Horas en una fila bajo la lluvia pertinaz, los legionarios de Chavela se tomaban fotos, le gritaban su amor, le dedicaban un trago de tequila y seguían su camino luego de haber pasado frente al féretro cubierto con un sarape rojo y flores arrojadas al vuelo sobre sus restos/leyenda, sobre sus restos/tequila, sobre sus restos/Lesbos, que le merecieron que sobre el féretro le pusieran la bandera arcoíris.

En Bellas Artes “Cruz de olvido” resonó sus coplas: “La barca en que me iré lleva una cruz de olvido, lleva una cruz de amor, y en esa cruz sin fin me moriré de hastío…” y “Tomate esta botella conmigo, y en el último trago nos vamos…Nada me han enseñado los años, siempre caigo en los mismos errores…”.

Las ceremonias del adiós. Y la canción de despedida de la vida de José Alfredo Jiménez, entonándose el “cómo puedo pagar que me quieran a mí con todas mis canciones”. 
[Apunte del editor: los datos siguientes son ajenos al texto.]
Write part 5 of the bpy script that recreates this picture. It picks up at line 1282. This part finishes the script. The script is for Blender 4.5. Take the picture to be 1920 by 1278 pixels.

José Alfredo y Chavela Vargas, amigos de parrandas en plural que terminaban cuatro días después en el Tenampa, a tal grado, que luego de cinco años de una juerga continua, el dueño de este lugar centro de la identidad nacional, se encontró con Chavela y ella le dijo: 

“Qué le pasó, por qué está tan acabado”. Y él le contestó: “Cinco años de usted y José Alfredo sin poder cerrar mi local para irme a descansar acabaron con mi vida, para qué pregunta Chavela”.

De otro mundo

Chavela resume el inmenso talento de José Alfredo Jiménez, quien le entregó en una parranda, sobre una servilleta de papel, la letra de “Las Ciudades”. 

“Es una canción de otro mundo, me quedé loca cuando me la dio a leer. No sabes lo que escribiste –le dije temblando… Y él nunca supo lo que había escrito, porque esa no es una canción, es una oración, una plática con Dios”: 

“Y sentí de tu amor otra vez la fuerza extraña/y mi alma completa se me cubrió de hielo y mi cuerpo entero se lleno de frío/ y estuve a punto de cambiar tu mundo/ por el mundo mío…”.

Vivió en casa de Diego Rivera y Frida Kahlo. La relación de ellas es doblemente mítica. Nació de la ternura mutua, de ir a los mercados de Coyoacán a comprar frutas, flores y sarapes, y de acompañarse en noches interminables mientras Diego regalaba amores en otras casas. 

Vestida de hombre, adelantada en la doble liberación sexual, Chavela fue un emblema, una guía y una maestra. 

Fueron los años en que compartía champañas y tequilas con las estrellas del cine mundial y amanecido tirada en alfombras persas entre los pies de Elizabeth Taylor, Ava Gardner, Rock Hudson y Grace Kelly. 

En 1991 paró de beber. En Ahuatepec el presidente municipal y los vinateros de Morelos le hicieron una ceremonia de despedida y se prepararon para la quiebra de sus negocios, porque con Chavela bebían veinte amigos a la vez.

Ya en estado de abstinencia arribó al bar El Hábito, donde la invitaron a cantar Jesusa Rodríguez y Liliana Felipe en 1991. 

De ese renacimiento llegó a El Caracol, salón de Madrid, donde comenzó su retorno a la fama. En el Olympia de París Chavela, de pie, le cantó a su propia sombra recostada –quién sabe por qué hechizo– sobre el lugar del escenario donde se paraba Edith Piaf. Pedro Almodovar se hincó y lloró ante el milagro.

Un milagro irrepetible llamado Chavela Vargas, a quien se la llevó tanta vida, el agotamiento de la sensualidad y el derroche del frenesí.